| Exercise prompt |
Exactly the lines from the one containing "Continue the Blender" through the one containing "heart_band(WSL, wall_left, WSL.L-1.9, WSL.L);" must be returned; include both ends and nothing else.

| Given data |
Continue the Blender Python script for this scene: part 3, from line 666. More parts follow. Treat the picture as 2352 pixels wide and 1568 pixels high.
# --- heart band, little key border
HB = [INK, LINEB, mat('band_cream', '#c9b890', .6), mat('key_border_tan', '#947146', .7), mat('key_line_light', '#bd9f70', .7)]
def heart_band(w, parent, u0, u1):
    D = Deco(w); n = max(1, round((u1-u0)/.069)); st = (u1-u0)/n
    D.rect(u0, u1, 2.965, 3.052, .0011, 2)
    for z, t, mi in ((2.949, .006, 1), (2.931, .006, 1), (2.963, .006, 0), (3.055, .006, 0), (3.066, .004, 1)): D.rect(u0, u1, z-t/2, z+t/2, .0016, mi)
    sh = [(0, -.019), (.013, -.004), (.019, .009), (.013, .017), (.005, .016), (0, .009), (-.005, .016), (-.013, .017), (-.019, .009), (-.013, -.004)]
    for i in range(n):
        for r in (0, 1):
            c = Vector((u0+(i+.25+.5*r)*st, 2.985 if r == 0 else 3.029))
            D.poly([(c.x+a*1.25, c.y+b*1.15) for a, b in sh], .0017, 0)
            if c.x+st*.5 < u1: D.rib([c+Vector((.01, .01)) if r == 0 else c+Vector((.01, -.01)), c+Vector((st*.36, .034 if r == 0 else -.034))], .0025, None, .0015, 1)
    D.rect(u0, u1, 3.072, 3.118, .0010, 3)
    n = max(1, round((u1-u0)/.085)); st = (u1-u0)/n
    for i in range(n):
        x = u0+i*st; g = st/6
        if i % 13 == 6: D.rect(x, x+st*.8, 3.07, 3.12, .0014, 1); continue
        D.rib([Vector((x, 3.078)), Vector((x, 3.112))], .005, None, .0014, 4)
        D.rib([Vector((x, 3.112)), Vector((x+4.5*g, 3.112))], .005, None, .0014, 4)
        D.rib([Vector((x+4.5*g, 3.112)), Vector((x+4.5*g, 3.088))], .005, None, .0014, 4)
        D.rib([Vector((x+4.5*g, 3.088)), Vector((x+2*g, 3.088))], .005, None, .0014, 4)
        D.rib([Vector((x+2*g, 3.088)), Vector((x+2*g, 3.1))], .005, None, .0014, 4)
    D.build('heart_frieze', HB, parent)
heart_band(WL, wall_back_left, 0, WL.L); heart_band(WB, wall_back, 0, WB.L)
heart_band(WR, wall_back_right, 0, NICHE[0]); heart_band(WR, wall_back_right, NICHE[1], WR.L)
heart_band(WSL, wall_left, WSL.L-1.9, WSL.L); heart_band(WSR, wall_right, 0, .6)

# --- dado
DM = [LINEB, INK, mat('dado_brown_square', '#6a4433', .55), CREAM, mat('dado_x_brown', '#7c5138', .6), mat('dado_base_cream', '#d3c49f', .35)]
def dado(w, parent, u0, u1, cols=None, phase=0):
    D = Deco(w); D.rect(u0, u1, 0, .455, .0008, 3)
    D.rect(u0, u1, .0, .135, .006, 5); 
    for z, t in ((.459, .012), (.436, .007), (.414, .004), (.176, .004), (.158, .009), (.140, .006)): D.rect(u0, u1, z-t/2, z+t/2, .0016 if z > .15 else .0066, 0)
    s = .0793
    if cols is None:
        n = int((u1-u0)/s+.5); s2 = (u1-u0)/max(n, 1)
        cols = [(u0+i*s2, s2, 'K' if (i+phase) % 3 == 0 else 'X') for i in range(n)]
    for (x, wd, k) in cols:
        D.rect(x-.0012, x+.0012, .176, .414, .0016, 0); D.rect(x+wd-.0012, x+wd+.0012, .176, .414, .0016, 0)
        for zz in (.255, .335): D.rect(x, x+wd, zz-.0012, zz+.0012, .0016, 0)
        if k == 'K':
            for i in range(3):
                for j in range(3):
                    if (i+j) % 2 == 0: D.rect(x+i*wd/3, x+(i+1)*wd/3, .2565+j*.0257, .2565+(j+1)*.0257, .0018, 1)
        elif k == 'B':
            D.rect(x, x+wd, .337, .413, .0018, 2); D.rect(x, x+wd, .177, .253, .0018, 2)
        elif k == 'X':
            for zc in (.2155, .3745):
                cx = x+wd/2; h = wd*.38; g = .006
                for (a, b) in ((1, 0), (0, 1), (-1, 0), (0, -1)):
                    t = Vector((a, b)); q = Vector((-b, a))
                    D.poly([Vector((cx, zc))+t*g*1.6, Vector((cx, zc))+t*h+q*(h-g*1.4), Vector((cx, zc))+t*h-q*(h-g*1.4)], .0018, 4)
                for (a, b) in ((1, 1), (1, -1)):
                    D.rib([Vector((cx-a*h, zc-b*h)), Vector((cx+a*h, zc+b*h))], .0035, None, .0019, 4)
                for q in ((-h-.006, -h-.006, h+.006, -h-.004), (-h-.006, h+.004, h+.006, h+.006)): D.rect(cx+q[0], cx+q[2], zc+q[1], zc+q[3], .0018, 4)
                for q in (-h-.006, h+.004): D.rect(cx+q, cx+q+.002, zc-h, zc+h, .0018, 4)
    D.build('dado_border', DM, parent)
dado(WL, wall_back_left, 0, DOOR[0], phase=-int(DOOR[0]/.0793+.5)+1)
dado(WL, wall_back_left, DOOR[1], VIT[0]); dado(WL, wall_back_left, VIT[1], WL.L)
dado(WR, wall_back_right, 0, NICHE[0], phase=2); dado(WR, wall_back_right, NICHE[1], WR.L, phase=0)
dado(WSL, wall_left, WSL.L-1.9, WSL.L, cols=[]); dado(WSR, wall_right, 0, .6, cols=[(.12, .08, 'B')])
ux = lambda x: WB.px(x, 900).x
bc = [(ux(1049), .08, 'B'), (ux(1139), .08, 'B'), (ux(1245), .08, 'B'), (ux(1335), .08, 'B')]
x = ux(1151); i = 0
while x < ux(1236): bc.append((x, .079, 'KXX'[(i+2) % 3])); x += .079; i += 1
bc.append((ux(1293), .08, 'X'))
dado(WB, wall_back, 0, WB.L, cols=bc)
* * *
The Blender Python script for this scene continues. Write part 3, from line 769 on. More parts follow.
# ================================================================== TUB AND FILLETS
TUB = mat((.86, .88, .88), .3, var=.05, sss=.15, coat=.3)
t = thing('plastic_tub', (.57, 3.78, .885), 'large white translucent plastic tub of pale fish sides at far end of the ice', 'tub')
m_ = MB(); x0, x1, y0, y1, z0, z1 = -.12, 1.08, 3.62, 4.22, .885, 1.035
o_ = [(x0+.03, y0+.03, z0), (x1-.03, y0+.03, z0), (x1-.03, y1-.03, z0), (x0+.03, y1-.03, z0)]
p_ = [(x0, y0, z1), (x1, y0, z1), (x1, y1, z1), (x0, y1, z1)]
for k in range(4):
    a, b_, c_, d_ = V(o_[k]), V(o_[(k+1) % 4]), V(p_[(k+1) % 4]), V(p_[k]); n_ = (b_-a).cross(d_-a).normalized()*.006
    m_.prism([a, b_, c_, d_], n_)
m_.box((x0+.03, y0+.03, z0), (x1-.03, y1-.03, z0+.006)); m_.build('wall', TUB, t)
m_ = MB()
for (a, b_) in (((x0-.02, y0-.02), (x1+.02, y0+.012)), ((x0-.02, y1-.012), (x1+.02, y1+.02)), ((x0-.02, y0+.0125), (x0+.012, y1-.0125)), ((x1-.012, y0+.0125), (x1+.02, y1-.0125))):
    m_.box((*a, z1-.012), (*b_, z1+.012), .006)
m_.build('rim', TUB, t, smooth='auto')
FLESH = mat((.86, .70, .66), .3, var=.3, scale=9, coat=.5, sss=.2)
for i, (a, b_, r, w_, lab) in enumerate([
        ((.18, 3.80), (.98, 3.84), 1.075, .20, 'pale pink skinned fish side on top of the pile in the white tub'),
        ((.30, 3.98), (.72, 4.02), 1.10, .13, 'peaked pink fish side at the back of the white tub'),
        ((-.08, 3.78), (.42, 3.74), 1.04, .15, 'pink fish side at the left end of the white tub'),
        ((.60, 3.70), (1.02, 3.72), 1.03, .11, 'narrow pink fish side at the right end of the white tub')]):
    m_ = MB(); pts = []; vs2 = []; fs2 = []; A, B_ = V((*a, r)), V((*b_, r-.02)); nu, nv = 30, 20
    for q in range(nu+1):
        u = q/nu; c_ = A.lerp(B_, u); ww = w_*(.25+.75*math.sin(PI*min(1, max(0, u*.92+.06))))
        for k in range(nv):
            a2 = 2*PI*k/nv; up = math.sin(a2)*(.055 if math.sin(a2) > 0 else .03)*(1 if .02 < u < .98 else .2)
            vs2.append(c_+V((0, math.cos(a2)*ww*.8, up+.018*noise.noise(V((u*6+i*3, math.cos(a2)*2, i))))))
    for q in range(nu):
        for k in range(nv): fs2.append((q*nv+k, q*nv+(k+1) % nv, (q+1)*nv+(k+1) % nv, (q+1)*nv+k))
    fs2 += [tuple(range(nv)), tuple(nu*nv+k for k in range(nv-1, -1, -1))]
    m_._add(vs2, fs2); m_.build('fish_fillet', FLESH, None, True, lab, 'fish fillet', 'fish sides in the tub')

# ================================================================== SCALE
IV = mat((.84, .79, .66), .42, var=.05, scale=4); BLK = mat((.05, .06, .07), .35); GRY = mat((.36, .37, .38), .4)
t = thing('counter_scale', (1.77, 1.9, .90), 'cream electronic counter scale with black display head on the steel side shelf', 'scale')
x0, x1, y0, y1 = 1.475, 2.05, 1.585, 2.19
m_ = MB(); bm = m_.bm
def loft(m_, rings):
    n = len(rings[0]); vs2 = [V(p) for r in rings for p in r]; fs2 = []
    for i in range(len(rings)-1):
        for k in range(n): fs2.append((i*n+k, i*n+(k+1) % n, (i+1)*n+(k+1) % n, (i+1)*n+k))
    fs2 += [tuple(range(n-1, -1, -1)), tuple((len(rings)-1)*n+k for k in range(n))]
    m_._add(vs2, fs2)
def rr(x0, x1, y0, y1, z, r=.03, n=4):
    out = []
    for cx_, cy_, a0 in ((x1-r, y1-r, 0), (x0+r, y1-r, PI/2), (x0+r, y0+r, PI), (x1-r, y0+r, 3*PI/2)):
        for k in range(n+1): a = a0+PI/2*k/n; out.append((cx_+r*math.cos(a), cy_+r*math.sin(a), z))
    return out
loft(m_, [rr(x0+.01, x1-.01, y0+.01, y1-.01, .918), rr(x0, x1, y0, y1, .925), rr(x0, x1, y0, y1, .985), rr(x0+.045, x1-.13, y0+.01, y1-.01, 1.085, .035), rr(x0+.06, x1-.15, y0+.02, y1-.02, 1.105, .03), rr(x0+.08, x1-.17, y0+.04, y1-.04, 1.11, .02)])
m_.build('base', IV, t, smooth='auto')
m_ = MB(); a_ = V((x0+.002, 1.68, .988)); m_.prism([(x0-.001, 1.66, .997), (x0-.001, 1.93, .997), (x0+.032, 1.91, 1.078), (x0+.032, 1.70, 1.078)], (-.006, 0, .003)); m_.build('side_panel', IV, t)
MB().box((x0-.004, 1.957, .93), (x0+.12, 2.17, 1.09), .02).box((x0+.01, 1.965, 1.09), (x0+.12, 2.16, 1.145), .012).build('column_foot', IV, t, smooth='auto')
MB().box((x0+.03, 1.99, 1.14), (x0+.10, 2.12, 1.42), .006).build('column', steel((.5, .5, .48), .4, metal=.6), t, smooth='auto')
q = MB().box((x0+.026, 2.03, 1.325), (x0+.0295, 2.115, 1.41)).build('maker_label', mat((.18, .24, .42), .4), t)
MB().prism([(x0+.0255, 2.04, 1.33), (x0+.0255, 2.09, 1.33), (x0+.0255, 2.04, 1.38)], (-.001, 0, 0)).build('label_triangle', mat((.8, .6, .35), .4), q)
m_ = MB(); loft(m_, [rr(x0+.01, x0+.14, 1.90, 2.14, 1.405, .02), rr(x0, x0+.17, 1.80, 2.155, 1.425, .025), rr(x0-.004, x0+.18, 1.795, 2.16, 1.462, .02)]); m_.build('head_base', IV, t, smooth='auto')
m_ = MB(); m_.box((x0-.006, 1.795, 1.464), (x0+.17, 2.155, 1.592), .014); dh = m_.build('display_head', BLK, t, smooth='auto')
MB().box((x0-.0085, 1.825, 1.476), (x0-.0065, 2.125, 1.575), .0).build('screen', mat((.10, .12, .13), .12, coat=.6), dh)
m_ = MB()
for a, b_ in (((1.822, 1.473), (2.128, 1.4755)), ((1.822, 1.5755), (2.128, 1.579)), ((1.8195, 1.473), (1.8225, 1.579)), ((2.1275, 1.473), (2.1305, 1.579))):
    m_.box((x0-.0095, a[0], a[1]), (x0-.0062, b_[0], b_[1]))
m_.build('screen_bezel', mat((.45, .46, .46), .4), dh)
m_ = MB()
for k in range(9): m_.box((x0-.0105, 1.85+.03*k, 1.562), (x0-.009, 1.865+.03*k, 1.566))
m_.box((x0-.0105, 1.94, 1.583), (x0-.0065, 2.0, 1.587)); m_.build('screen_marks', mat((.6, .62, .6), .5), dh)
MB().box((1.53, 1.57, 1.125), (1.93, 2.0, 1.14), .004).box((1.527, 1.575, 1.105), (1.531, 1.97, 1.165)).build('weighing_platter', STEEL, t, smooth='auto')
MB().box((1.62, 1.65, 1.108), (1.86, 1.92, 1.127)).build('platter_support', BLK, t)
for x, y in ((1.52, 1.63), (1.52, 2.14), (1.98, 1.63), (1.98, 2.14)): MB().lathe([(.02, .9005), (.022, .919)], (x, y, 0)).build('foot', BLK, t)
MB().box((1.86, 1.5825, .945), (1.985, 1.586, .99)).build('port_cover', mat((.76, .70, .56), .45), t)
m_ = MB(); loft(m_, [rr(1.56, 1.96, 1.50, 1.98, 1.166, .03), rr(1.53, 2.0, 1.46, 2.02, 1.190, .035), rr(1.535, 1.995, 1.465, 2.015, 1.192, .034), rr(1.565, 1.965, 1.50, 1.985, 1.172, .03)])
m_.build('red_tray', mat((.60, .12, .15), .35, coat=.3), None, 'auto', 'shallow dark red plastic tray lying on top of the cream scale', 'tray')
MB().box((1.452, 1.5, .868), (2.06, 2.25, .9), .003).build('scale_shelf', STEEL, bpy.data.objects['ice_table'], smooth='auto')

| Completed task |
Continue the Blender Python script for this scene: part 3, from line 666. More parts follow. Treat the picture as 2352 pixels wide and 1568 pixels high.
# --- heart band, little key border
HB = [INK, LINEB, mat('band_cream', '#c9b890', .6), mat('key_border_tan', '#947146', .7), mat('key_line_light', '#bd9f70', .7)]
def heart_band(w, parent, u0, u1):
    D = Deco(w); n = max(1, round((u1-u0)/.069)); st = (u1-u0)/n
    D.rect(u0, u1, 2.965, 3.052, .0011, 2)
    for z, t, mi in ((2.949, .006, 1), (2.931, .006, 1), (2.963, .006, 0), (3.055, .006, 0), (3.066, .004, 1)): D.rect(u0, u1, z-t/2, z+t/2, .0016, mi)
    sh = [(0, -.019), (.013, -.004), (.019, .009), (.013, .017), (.005, .016), (0, .009), (-.005, .016), (-.013, .017), (-.019, .009), (-.013, -.004)]
    for i in range(n):
        for r in (0, 1):
            c = Vector((u0+(i+.25+.5*r)*st, 2.985 if r == 0 else 3.029))
            D.poly([(c.x+a*1.25, c.y+b*1.15) for a, b in sh], .0017, 0)
            if c.x+st*.5 < u1: D.rib([c+Vector((.01, .01)) if r == 0 else c+Vector((.01, -.01)), c+Vector((st*.36, .034 if r == 0 else -.034))], .0025, None, .0015, 1)
    D.rect(u0, u1, 3.072, 3.118, .0010, 3)
    n = max(1, round((u1-u0)/.085)); st = (u1-u0)/n
    for i in range(n):
        x = u0+i*st; g = st/6
        if i % 13 == 6: D.rect(x, x+st*.8, 3.07, 3.12, .0014, 1); continue
        D.rib([Vector((x, 3.078)), Vector((x, 3.112))], .005, None, .0014, 4)
        D.rib([Vector((x, 3.112)), Vector((x+4.5*g, 3.112))], .005, None, .0014, 4)
        D.rib([Vector((x+4.5*g, 3.112)), Vector((x+4.5*g, 3.088))], .005, None, .0014, 4)
        D.rib([Vector((x+4.5*g, 3.088)), Vector((x+2*g, 3.088))], .005, None, .0014, 4)
        D.rib([Vector((x+2*g, 3.088)), Vector((x+2*g, 3.1))], .005, None, .0014, 4)
    D.build('heart_frieze', HB, parent)
heart_band(WL, wall_back_left, 0, WL.L); heart_band(WB, wall_back, 0, WB.L)
heart_band(WR, wall_back_right, 0, NICHE[0]); heart_band(WR, wall_back_right, NICHE[1], WR.L)
heart_band(WSL, wall_left, WSL.L-1.9, WSL.L); heart_band(WSR, wall_right, 0, .6)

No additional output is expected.